▸ RECORDS FOR PROCESSING
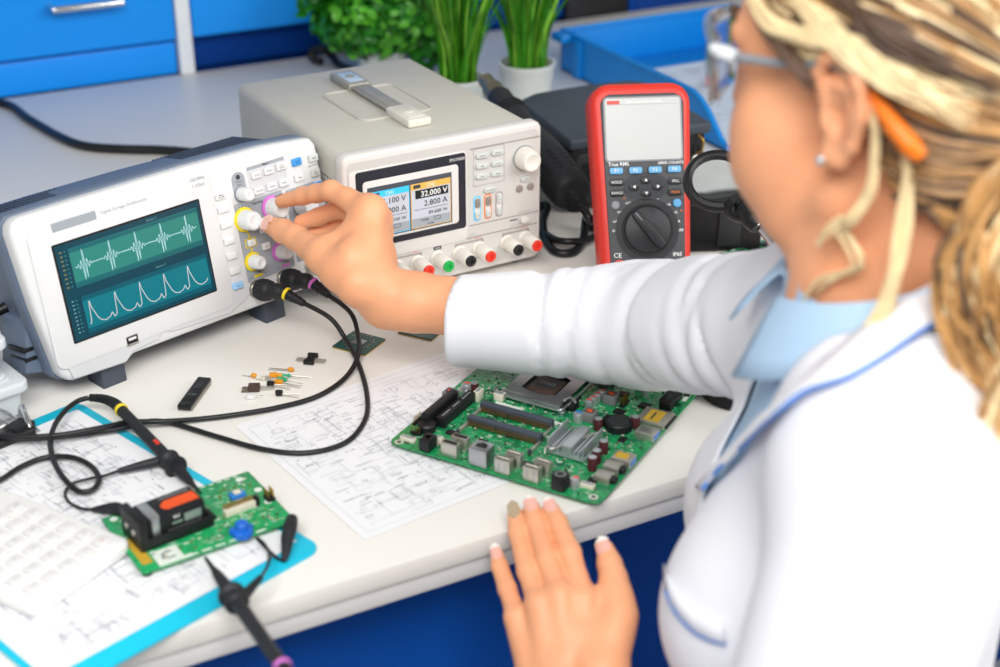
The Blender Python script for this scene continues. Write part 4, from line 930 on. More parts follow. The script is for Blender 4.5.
o = MB(at(26, 70)); o.box(-4, 4, -28, 28, 0, 9.5, 'black', .6)
for a, b in ((-25, -10), (-7, 6), (9, 25)): o.box(-1.4, 1.4, a, b, 9.4, 9.7, 'meter_dark', .1); o.box(-.5, .5, a+1, b-1, 9.65, 9.85, 'ink_soft', .05)
for j in range(14): o.box(-4.3, -3.9, -26+j*4, -24.4+j*4, 1, 8, 'meter_dark', .1); o.box(3.9, 4.3, -26+j*4, -24.4+j*4, 1, 8, 'meter_dark', .1)
part('expansion_slot', o)
for x, y in ((9, 89), (132.5, 116), (136, 153), (118, 180), (60, 186), (84, 188)):
    o = MB(at(x, y)); o.box(-6, 6, -6, 6, 0, 9, 'coil_grey', 1); o.prism(rrect(8, 7, 1, 2), 8.9, 9.2, 'ink', .1); o.flat(-2.6, 2.6, -2, 2, 'batt_orange', 9.3); part('choke_coil', o)
def cap(x, y, r, h, m, topm):
    o = MB(at(x, y)); o.lathe([(r*.94, 0), (r*.94, .8), (r, 1.1), (r, h-.8), (r*.9, h), (.3, h)], m, 22); o.prism([(r*.85*math.cos(a*PI/12), r*.85*math.sin(a*PI/12)) for a in range(24)], h-.05, h+.12, 'alu'); 
    if topm: o.add([(0,0,h+.2)]+[(r*.8*math.cos(a*PI/10), r*.8*math.sin(a*PI/10), h+.2) for a in range(11)], [tuple(range(12))], topm)
    part('capacitor', o)
for x, y, r, h, m, t in ((16.3,104,4.4,11,'alu','red_print'),(20,112,4.2,9,'cap_brown','alu'),(22,97,3.2,8,'cap_brown','alu'),(146,104.5,4,11,'cap_brown',None),(172,124,4,10.5,'cap_brown',None),(166.6,72,4,12,'cap_brown',None),(168,55.5,4,12,'cap_brown',None),(169.7,43.5,4,12.5,'cap_brown',None),
                         (125,109,4.6,8.5,'alu','usb_blue'),(123.6,133,3.6,9,'alu','red_print'),(124.4,140,3.6,9,'alu','red_print'),(125,147,3.6,9,'alu','red_print'),(126,154,3.6,9,'alu','red_print'),(148,188,4.4,9,'alu','red_print'),(158,176,3,8,'alu',None),(160,192,3.,8,'alu',None),(169,13,4,9,'alu','red_print'),(36,190,4,10,'alu','red_print'),(48,196,4,10,'cap_brown',None)): cap(x, y, r, h, m, t)
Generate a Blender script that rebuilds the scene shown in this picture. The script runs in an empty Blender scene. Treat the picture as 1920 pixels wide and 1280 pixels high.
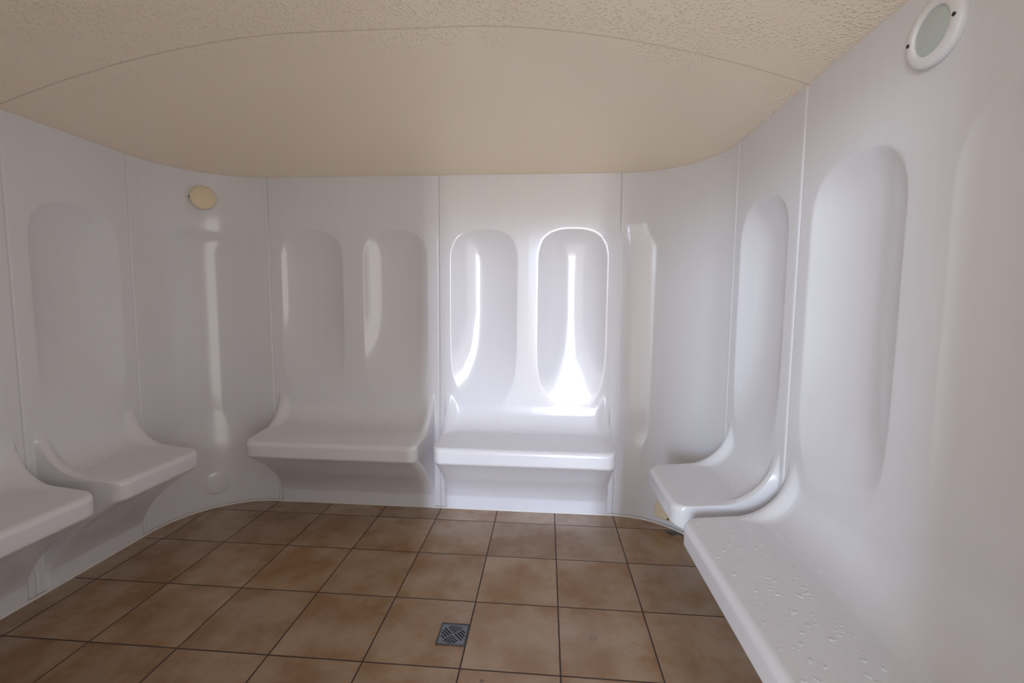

▸ EXERCISE REQUIREMENTS
Each line above is to be copied verbatim. Drop any image from the copy.

▸ TASK RESULT
The Blender Python script for this scene continues. Write part 4, from line 930 on. More parts follow. The script is for Blender 4.5.
o = MB(at(26, 70)); o.box(-4, 4, -28, 28, 0, 9.5, 'black', .6)
for a, b in ((-25, -10), (-7, 6), (9, 25)): o.box(-1.4, 1.4, a, b, 9.4, 9.7, 'meter_dark', .1); o.box(-.5, .5, a+1, b-1, 9.65, 9.85, 'ink_soft', .05)
for j in range(14): o.box(-4.3, -3.9, -26+j*4, -24.4+j*4, 1, 8, 'meter_dark', .1); o.box(3.9, 4.3, -26+j*4, -24.4+j*4, 1, 8, 'meter_dark', .1)
part('expansion_slot', o)
for x, y in ((9, 89), (132.5, 116), (136, 153), (118, 180), (60, 186), (84, 188)):
    o = MB(at(x, y)); o.box(-6, 6, -6, 6, 0, 9, 'coil_grey', 1); o.prism(rrect(8, 7, 1, 2), 8.9, 9.2, 'ink', .1); o.flat(-2.6, 2.6, -2, 2, 'batt_orange', 9.3); part('choke_coil', o)
def cap(x, y, r, h, m, topm):
    o = MB(at(x, y)); o.lathe([(r*.94, 0), (r*.94, .8), (r, 1.1), (r, h-.8), (r*.9, h), (.3, h)], m, 22); o.prism([(r*.85*math.cos(a*PI/12), r*.85*math.sin(a*PI/12)) for a in range(24)], h-.05, h+.12, 'alu'); 
    if topm: o.add([(0,0,h+.2)]+[(r*.8*math.cos(a*PI/10), r*.8*math.sin(a*PI/10), h+.2) for a in range(11)], [tuple(range(12))], topm)
    part('capacitor', o)
for x, y, r, h, m, t in ((16.3,104,4.4,11,'alu','red_print'),(20,112,4.2,9,'cap_brown','alu'),(22,97,3.2,8,'cap_brown','alu'),(146,104.5,4,11,'cap_brown',None),(172,124,4,10.5,'cap_brown',None),(166.6,72,4,12,'cap_brown',None),(168,55.5,4,12,'cap_brown',None),(169.7,43.5,4,12.5,'cap_brown',None),
                         (125,109,4.6,8.5,'alu','usb_blue'),(123.6,133,3.6,9,'alu','red_print'),(124.4,140,3.6,9,'alu','red_print'),(125,147,3.6,9,'alu','red_print'),(126,154,3.6,9,'alu','red_print'),(148,188,4.4,9,'alu','red_print'),(158,176,3,8,'alu',None),(160,192,3.,8,'alu',None),(169,13,4,9,'alu','red_print'),(36,190,4,10,'alu','red_print'),(48,196,4,10,'cap_brown',None)): cap(x, y, r, h, m, t)
Generate a Blender script that rebuilds the scene shown in this picture. The script runs in an empty Blender scene. Treat the picture as 1920 pixels wide and 1280 pixels high.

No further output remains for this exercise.